You can explicitly mark a memory area as write and execute in the elf header. Totally unsafe, but saves important bytes


That's what I had been doing, but I had been guessing that "mandatory W^X" meant a loader should ignore it even if requested?

(for the historians, we're basically discussing the difference between OMAGIC [0407] and NMAGIC [0410] a.out formats, both of which are much simpler than ELF)

PS. salut, balou !


I wonder if you could use AFL to try to fuzz your way to a shorter executable? There may be undocumented glitches or assumptions in how exactly the loader works which would shave some bytes off (and given how fundamental this is, any hits might also be major security vulnerabilities).

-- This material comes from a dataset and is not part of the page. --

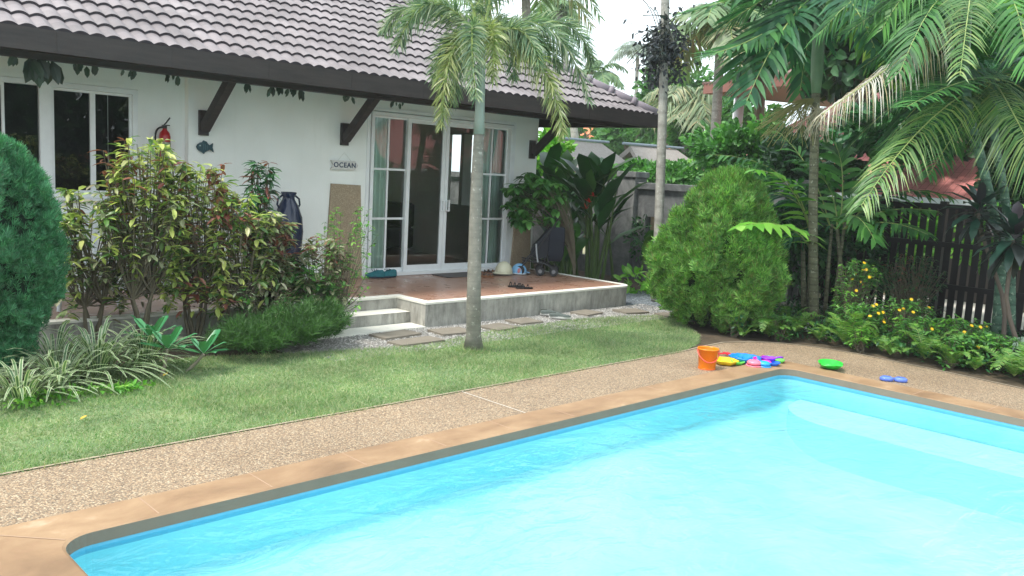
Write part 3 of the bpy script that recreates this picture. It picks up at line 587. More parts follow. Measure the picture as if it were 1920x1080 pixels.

Well, I've already gone through every undocumented assumption possible in the kernel's loader. It's simple enough that there really are some hard, clear requirements you can establish for what it will refuse to load (or at least, usefully load; there are several combinations that will make the loader succeed but not actually map any executable memory, or that map memory but fail to place the entry point into it, resulting in an instant segfault). Showing that these requirements rule out anything smaller than offset 0xc for the program header is the subject of my unpublished longer article. As for the program itself, 36+ free bytes is quite a lot of space to search exhaustively, and I haven't been able to find any x86 emulator that implements every actual behavior, or allows very rapidly resetting the state.

Fuzzing might be more useful for something like the dynamic loader, which has far more features than the kernel loader, and is far more eager to read user-supplied data.